I've been looking for a flash animation I remember from sometime between 2004-2006. It was an egg looking thing that would sing a variation of "twenty eight days til Christmas, twenty eight days til Christmas, twenty eight days til Christmas...." something, something, something. I can't remember the last part. It was kind of a countdown that would say how many days until Christmas. I'm not sure if it was on Ebaumsworld or something like that, but I feel like it was likely the same place that hosted the Hamster Dance. Any sleuths have an idea?
Does Weebl and Bob ring a bell?
You found it!!!! It was this video! Great sleuthing!!!!
Haha yes I knew it. Old neurons fired when you said that.
This is one of my favorite videos I've seen on the topic: The 10-Year Hunt for the Lost McDonald's DS Game.
BrutalMoose on YouTube has a few videos where he watches old random VHS tapes.
There is a subreddit for this kind of stuff as well, forgot what it's called.
I found a random public access show once, searching YouTube for "pickle perfection".
It's a recent discovery with me. My introduction was this catchy song. I haven't kept up but as far as I know it's still not found. X-Files also had a song in it that was considered lost media but found now. Source.
One of my favorite political ads was a spot the Obama campaign put out in 2008 called "Bad News." They cleverly edited together news coverage and footage of McCain winning the Republican nomination to make it look like he won the general, complete with scrolling stats talking about record low youth turnout across the country. It then flashed past a rush of static to a message about preventing that future by making sure to register and go to the polls. Apparently the news channel whose footage was used complained and the campaign pulled the ad, and it doesn't seem to be preserved anywhere else.

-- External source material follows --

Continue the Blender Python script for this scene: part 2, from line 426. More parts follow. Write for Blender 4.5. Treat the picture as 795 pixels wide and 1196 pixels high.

There's this series of French (well, francophone, it's a franco-belgian-swiss collaboration) science history documentary from the early 2000s called "Eurêka j'ai tout faux" (and its sequel "Eurêka j'ai (encore) tout faux"). It covers science history with the framing device of "look at how mistaken we continuously were during history (and it's normal)" concerning evolution, what the matter is made of, our place in the universe, etc. What put this series apart is its presentation, with a lot of humorous usage of stock and/or historical footage and sounds (Aristotle is always represented with the same old-timey footage of a guy arguing on a boxing ring, with a fog horn sound effect).
It seems the sequel series is available on DVD through this network of Belgian libraries, but alas I'm not Belgian.
All Lights Fucked on the Hairy Amp Drooling (1994) is no-longer-lost cassette album by post-rock artist Godspeed You! Black Emperor. The Wikipedia article goes into detail, but the gist is that there were 33 copies made and the band chose to never release it beyond that initial run. They more or less did not acknowledge it afterwards. 20ish years after its release it became clear that someone had leaked a portion of the record, but it was hard to confirm. Then last year someone leaked the full thing, and people were more sure about it being legit this time. It prompted the artist to release it for real on Bandcamp.
Creatively/emotionally, it seems a little disappointing, because clearly they didn’t want to release it and were essentially forced to - but I am sympathetic to the chase for something that was technically “released” even if in such a small quantity.